Another “pay-off” was most unfortunate and embarrassed me for a long time. A Jaish boy with a sheaf of fatwas in hand, on the basis of which he got loan-defaulters to cough up money — 10 per cent going to Jaish — came to see me, thinking, once again, that I was a spy and could get him to America. (I don’t know who has spread this about me but the rumour has persisted.) He said he could put together a directory of jihadi organisations if he was paid Rs 20,000.

I talked to Pervez Hoodbhoy of Mashal in Lahore. We decided to pay him the money from Mashal, which has a most elaborate collection of inflammatory mosque sermons on its website for anyone interested in extremism. To cut it short, the Jaish boy ran off with the dough. But Mashal was soon able to publish the bestselling classic, A to Z of Jihadi Organisations in Pakistan by Amir Rana, the best field researcher I have known, who now runs his own NGO from Islamabad.
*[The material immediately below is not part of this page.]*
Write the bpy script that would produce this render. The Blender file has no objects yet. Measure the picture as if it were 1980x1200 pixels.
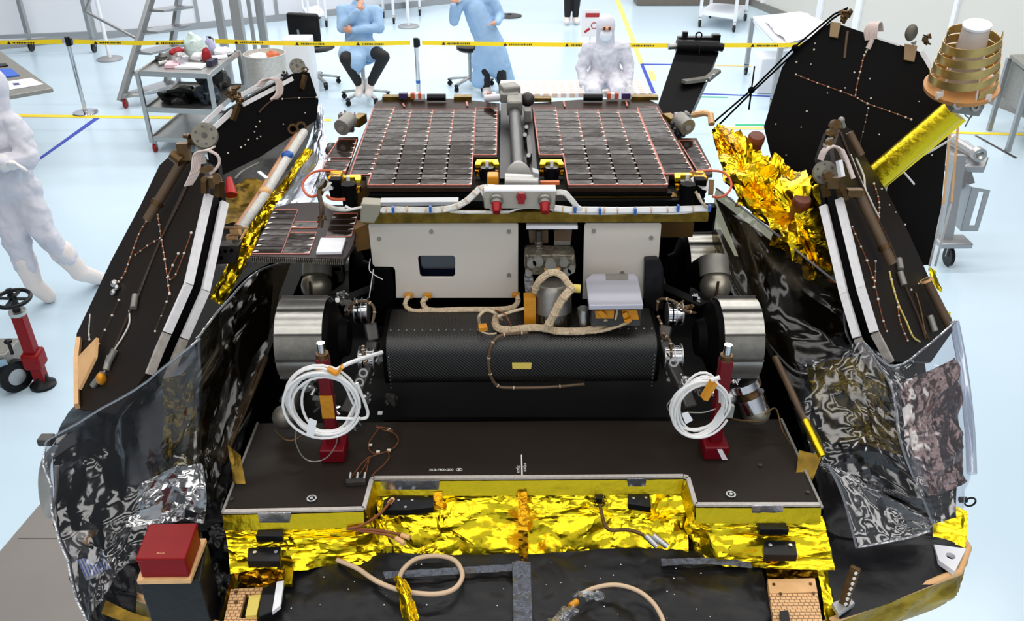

The ignominy has not worn off. It has made Aakar sad but he has to understand the conditions one lives under in Pakistan. One can get out of a tight spot by grovelling — I don’t have the kind of money they demand — and by touching foot. But the real problem is that faced by most Muslim societies today: the victim of terrorism is as extreme in his thinking as his tormentor. The people to save whose future I write are offended by my liberal-secular worldview, which makes me look as if I am sucking up to America. I was shocked by what a prosecutor had to say about me as I faced a contempt hearing at the Lahore High Court, way back in 1993: I was an American and Indian spy rolled into one, opposed to the very idea of Pakistan.

Yet, I shouldn’t complain. This year, I received the Pride of Performance medal from the president of Pakistan, which means there is someone who thinks I am not a traitor.